The 130 foreign students arrested for enroling at a fake university allegedly to remain in the US are largely Indians and were not aware of the varsity's illegitimate operation, immigration attorneys have said while criticising authorities for using "troubling" methods to trap them.
The university in Detroit's Farmington Hills was part of an undercover operation by the Department of Homeland Security designed to expose immigration fraud, according to federal prosecutors who announced charges in the case.
In what the authorities called a "pay-to-stay" scheme, foreign students knowingly enrolled in the fake school to falsely maintain their student visa status and remain in the United States, according to prosecutors.
The Immigration and Customs Enforcement (ICE) agents made the arrests in the early morning hours Wednesday, the same day federal indictments were unsealed that charged eight people, all of whom are either Indian nationals or Indian Americans -- in a visa fraud scheme.
The eight defendants were charged criminally for conspiracy to commit visa fraud and harbouring aliens for profit. But the 130 students were arrested on only civil immigration charges, Detroit Free Press reported.
The sweep was one of the largest targeting immigrants from India in recent years, immigration attorneys said.
In a nationwide sweep, federal agents with ICE arrested "130 foreign nationals on civil immigration charges," ICE spokesperson Carissa Cutrell told the Free Press on Thursday.
"This may increase."
Ravi Mannam, an immigration attorney in Atlanta, said the government's fake university "kind of hooked these students by promising them credits for their previous master's programs."
"There are specific universities who have advanced degree programmes that primarily involved practical training from day one that allows them to enroll and the bulk of the time is spent working," Sofo said.
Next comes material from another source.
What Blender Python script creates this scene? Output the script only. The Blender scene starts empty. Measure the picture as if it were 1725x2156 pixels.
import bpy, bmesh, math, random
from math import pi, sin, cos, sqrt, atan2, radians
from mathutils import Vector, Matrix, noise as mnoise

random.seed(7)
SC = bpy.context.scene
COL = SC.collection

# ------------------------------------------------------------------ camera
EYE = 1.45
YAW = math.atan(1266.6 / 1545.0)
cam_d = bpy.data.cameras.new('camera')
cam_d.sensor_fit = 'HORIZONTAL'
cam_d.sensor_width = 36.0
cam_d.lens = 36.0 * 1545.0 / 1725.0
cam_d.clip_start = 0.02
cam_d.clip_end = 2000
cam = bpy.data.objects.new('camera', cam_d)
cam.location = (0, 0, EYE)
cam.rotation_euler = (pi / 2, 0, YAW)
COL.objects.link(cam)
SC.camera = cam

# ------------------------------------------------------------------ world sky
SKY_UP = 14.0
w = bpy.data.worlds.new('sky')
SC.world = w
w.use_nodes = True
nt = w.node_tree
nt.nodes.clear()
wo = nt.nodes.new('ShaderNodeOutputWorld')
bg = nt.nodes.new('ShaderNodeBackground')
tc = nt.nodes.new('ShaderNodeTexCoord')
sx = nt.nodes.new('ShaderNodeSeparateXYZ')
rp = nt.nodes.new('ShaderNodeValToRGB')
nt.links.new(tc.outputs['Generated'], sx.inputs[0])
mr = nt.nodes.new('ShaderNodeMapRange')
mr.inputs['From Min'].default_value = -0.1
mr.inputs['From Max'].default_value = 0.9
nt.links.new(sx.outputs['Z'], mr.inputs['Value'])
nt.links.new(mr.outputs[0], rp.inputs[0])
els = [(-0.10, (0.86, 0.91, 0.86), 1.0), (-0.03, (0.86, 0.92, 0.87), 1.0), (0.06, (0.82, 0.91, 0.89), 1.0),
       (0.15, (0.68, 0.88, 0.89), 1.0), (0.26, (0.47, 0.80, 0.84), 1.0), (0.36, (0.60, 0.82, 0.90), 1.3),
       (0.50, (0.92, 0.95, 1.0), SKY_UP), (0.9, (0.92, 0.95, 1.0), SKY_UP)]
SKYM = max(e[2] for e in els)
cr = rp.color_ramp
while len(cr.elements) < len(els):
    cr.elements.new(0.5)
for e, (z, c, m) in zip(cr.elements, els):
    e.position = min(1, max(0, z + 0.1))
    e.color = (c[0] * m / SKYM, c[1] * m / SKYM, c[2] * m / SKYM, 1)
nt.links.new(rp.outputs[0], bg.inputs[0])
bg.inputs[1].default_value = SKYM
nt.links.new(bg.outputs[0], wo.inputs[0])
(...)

The courses "can be done at a remote location. It doesn't have to be where they attend the university. ... Programs like this exist and they are legal."
In New Delhi, Ministry of External Affairs Spokesperson Raveesh Kumar said, "We are aware about this incident. We are ascertaining more details (through) our embassy in Washington and different consulates in the US."
On Thursday, the Department of Homeland Security shut down a website they had been created for the University of Farmington. On the website, it now reads: "The University of Farmington has been closed by the US Department of Homeland Security, US Immigration and Customs Enforcement."